Las evidencias de que Cristo es el hijo de Dios son irrefutables. Él vino desde la eternidad y nació estando en pleno acuerdo con los planes de Dios y con las profecías. Su llegada marcó la historia de la humanidad: antes de Cristo y después de Cristo. Su nacimiento revolucionó todo el mundo espiritual, porque nació el Libertador que nos quitaría los yugos y borraría nuestras transgresiones.
El manifestó todo el tiempo Su propósito de salvar y proclamar el año agradable del Señor. Ese año agradable es cuando experimentamos la nueva vida en Cristo Jesús, cuando reconocemos Su poder y Su autoridad, sabiendo que Él tiene dominio en todos los cielos, en la tierra y debajo de la tierra.
Su propósito fue tan marcado que todos huimos de la muerte, pero Él vino a morir por nosotros, y Su muerte nos dio la vida eterna.
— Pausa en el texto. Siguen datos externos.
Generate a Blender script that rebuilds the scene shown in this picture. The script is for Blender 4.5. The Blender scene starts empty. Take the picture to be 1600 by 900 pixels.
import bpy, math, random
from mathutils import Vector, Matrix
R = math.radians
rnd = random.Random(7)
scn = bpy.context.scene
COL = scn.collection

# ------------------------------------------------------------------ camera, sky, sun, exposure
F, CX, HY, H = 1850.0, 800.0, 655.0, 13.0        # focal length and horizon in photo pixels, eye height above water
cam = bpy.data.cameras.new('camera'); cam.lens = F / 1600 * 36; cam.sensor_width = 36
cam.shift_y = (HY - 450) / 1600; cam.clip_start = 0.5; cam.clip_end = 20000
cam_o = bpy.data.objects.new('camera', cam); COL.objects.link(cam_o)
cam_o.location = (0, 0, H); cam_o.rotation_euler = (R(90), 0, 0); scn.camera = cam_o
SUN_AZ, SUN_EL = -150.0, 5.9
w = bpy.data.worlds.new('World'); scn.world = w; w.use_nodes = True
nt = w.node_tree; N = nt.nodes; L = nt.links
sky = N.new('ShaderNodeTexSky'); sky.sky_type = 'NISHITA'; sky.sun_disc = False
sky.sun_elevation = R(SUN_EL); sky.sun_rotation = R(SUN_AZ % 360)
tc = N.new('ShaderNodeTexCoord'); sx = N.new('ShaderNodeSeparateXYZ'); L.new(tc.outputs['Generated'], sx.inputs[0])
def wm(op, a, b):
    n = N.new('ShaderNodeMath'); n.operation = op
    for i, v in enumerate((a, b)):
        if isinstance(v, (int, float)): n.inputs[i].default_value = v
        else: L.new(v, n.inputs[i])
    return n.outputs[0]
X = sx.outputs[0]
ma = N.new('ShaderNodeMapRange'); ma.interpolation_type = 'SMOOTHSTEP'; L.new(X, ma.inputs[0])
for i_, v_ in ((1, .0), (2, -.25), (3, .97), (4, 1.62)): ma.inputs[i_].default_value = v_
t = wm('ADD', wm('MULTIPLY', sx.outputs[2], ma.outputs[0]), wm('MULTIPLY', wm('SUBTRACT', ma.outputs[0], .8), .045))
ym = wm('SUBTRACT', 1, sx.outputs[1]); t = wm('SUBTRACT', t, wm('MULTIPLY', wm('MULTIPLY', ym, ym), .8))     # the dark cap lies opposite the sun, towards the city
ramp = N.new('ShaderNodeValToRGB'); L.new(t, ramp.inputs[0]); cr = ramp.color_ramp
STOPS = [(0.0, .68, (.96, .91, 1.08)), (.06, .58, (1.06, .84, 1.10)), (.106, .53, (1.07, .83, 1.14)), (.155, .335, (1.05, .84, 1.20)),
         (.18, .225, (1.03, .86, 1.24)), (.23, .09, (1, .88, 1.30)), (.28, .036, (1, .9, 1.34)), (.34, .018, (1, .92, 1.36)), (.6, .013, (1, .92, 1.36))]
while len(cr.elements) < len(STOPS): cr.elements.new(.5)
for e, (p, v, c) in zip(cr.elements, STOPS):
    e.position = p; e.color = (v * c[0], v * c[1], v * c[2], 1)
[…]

No puede razonarse ni interpretarse nada de lo que Él hizo, porque las cosas divinas se conocen por medio del Espíritu Santo que nos revela toda la verdad.
Su divinidad es tan evidente que grandes hombres han surgido y han pasado, mas Él permanece para siempre. Herodes no pudo matarle, Satanás no logró seducirle, la muerte no pudo destruirle ni el sepulcro retenerle, y su nombre está por encima de todo nombre: JESUCRISTO DE NAZARET.